The U.S. Chamber of Commerce is calling the coming war over the bill “Armageddon.” Such corporate titans as former General Electric head Jack Welch, outgoing Wal-Mart C.E.O. Lee Scott, and Home Depot co-founder Bernie Marcus are denouncing it. At the World Business Forum, Welch was apoplectic: “If business leaders are not aware of this terrible piece of legislation, they should be. It would hurt us dramatically in our ability to be competitive globally.” Political veteran Mark McKinnon, a former media adviser to George W. Bush, says he’s “never seen business this fired up.”
On the other side, Andy Stern, president of the Service Employees International Union, tells me the legislation “is essential for workers to be able to share in the wealth of their employers.” Stern matters, and he will continue to matter during the Obama administration.
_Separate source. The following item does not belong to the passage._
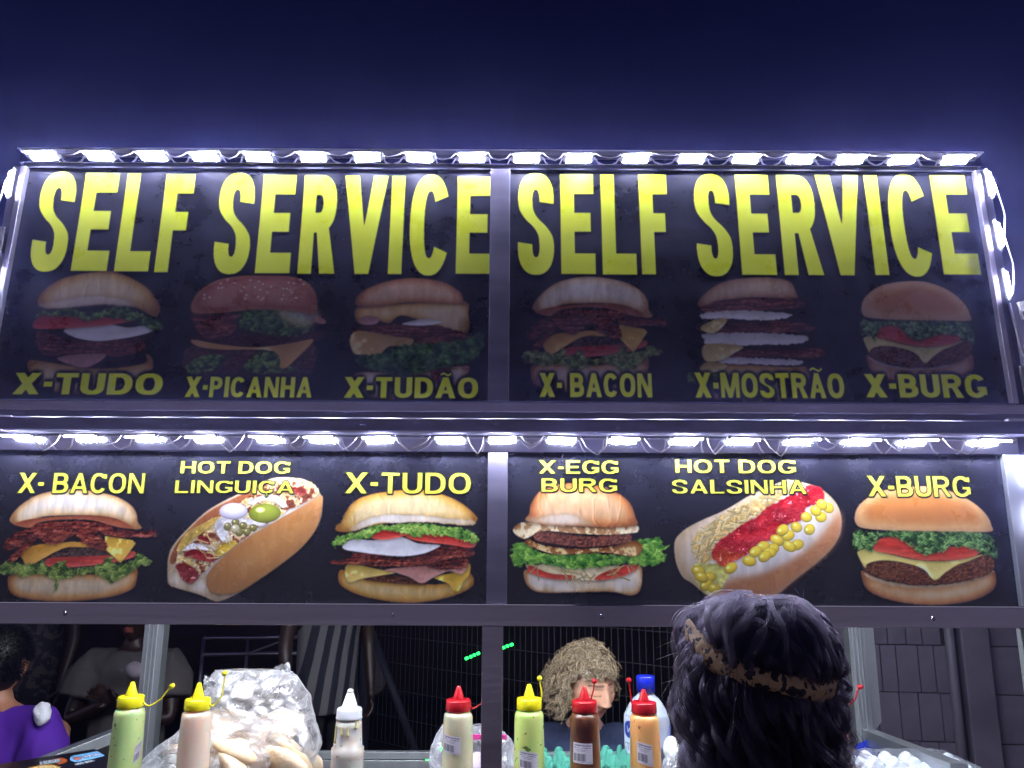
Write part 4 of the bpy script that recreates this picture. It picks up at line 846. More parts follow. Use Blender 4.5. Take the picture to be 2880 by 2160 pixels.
# ================================================================ ground, walls, fence
tag(MB().box(-16, 16, -14, 18, -.1, 0).build('ground', mat('asphalt', (52, 46, 44), .75, var=.5, scale=2.5, bump=.5, bscale=40)), kind='structure')
def block_wall():
    x0, x1 = at(1790, 1500, 1.52)[0], at(2560, 1500, 1.25)[0]
    root = empty('block_wall', (x0, 1.6, 0), (0, 0, -.13), 'dim grey wall of tall narrow blocks behind the right end of the stall', 'wall')
    L = (x1 - x0) + .3; mj = mat('mortar', (58, 54, 62), .9); MB().box(0, L, .02, .15, 0, 2.15).build('mortar', mj, root)
    mbk = mat('painted_block', (112, 106, 124), .6, var=.40, scale=5, bump=.25, bscale=18)
    ch = .198; zc = 0; n = 0; cache = {}
    while zc < 2.1:
        wide = .078; x = -(.04 if int(zc / ch) % 2 else .0)
        while x < L:
            w = .078 + RS.choice((-.012, 0, 0, .014)) if x < .55 else RS.choice((.36, .40))
            if .52 < x < .70 and x + w > .58 and x < .62: x = .70; continue
            if zc > .5:
                key = (round(w, 3), RS.randrange(3))
                if key not in cache:
                    cache[key] = MB().box(.002, w - .002, RS.uniform(.004, .007), .03, .0025, ch - .0025).mesh('block'); cache[key].materials.append(mbk)
                o = bpy.data.objects.new('block', cache[key]); COL.objects.link(o); o.parent = root; o.location = (x, 0, zc); n += 1
            else: pass
            x += w
        zc += ch
    MB().box(0, L, 0.004, .03, 0, .49).build('plinth', mbk, root)
    MB().box(.585, .70, -.05, .03, 0, 2.15).build('pilaster', mbk, root, bevel=.006)
    MB().tube([(.545, -.03, 0), (.545, -.03, 2.0)], .020, 12).build('drain_pipe', mat('pipe_paint', (108, 104, 118), .5), root, True)
block_wall()
# far plain wall with a lettered strip, dark
dw = empty('plain_wall', (0, 7.0, 0), (0, 0, 0), 'dark plain wall far behind the wire fence', 'wall')
MB().box(-10, 10, 0, .12, 0, 3.1).build('wall_face', mat('dark_render', (58, 46, 42), .9, var=.5, scale=2, bump=.3), dw)
def text_mesh(txt, size, ex=.001):
    cu = bpy.data.curves.new('lettering', 'FONT'); cu.body = txt; cu.size = size; cu.extrude = ex; cu.offset = size * .02
    o = bpy.data.objects.new('lettering', cu); COL.objects.link(o); return evaluated(o)
p = at(1826, 1386, 2.6); sg = empty('lettered_sign', p, (0, 0, 0), 'pale strip sign with dark letters SI beside the rear aluminium post', 'sign')
MB().box(-.16, .05, 0, .01, -.035, .035).build('board', mat('pale_board', (92, 92, 100), .7), sg)
l = link('lettering', text_mesh('ESI', .075), mat('dark_letters', (22, 20, 30), .7), sg); l.rotation_euler = (math.radians(90), 0, 0); l.location = (-.105, -.002, -.027)
MB().box(-.17, -.16, .0, .02, -1.2, .05).build('stake', M['dsteel'], sg)
def wire_fence():
    a, b = Vector(at(800, 1500, 4.6)), Vector(at(1850, 1500, 2.2)); a.z = b.z = 0
    d = (b - a); Ln = d.length; d.normalize(); mw = mat('galvanised_wire', (116, 118, 130), .5, .4)
    root = empty('wire_fence', a, (0, 0, math.atan2(d.y, d.x)), 'welded wire mesh fence panel running behind the vendor', 'fence')
    n = int(Ln / .05); vm = MB().tube([(0, 0, .1), (0, 0, 1.9)], .0019, 5).mesh('vertical_wire'); vm.materials.append(mw)
    for i in range(n + 1):
        o = bpy.data.objects.new('vertical_wire', vm); COL.objects.link(o); o.parent = root; o.location = (i * .05 + RS.uniform(-.003, .003), 0, 0)
    for k in range(10): MB().tube([(0, 0, .1 + k * .2), (Ln, 0, .1 + k * .2)], .0024, 5).build('horizontal_wire', mw, root)
    g = at(787, 1500, 4.5); gp = empty('gate_post', (g[0], g[1], 0), (0, 0, 0), 'grey round gate post with a slanting brace left of the wire fence', 'post')
    MB().tube([(0, 0, 0), (0, 0, 2.1)], .045, 14).build('post', mat('post_paint', (92, 100, 116), .5), gp, True)
    q0, q1 = Vector(at(795, 1345, 4.4)) - Vector((g[0], g[1], 0)), Vector(at(912, 1662, 4.4)) - Vector((g[0], g[1], 0))
    MB().tube([q0, q1], .03, 12).build('brace', mat('brace_paint', (84, 90, 104), .5), gp, True)
wire_fence()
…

With 2 million members, the S.E.I.U. is the largest and fastest-growing union in North America, and its endorsement of Obama gave the first-term senator’s campaign a big lift during the Democratic primaries in 2008.
There is no question that Obama favors the bill; he was one of its many co-sponsors in the Senate. But now he has to make a choice. If Obama wants the law, he can get it passed, but he’ll have to fight for it—and spend valuable political capital early in his term—when he has other priorities, like pushing health-care reform, clean-energy efforts, and an economic-stimulus measure. In 2007, the E.F.C.A. was passed by the House but was filibustered in the Senate and did not pass. This time, though Democrats enjoy a larger majority in the Senate, some in the caucus—especially new senators from conservative states, like Mark Begich of Alaska—might not stand up against a Republican filibuster.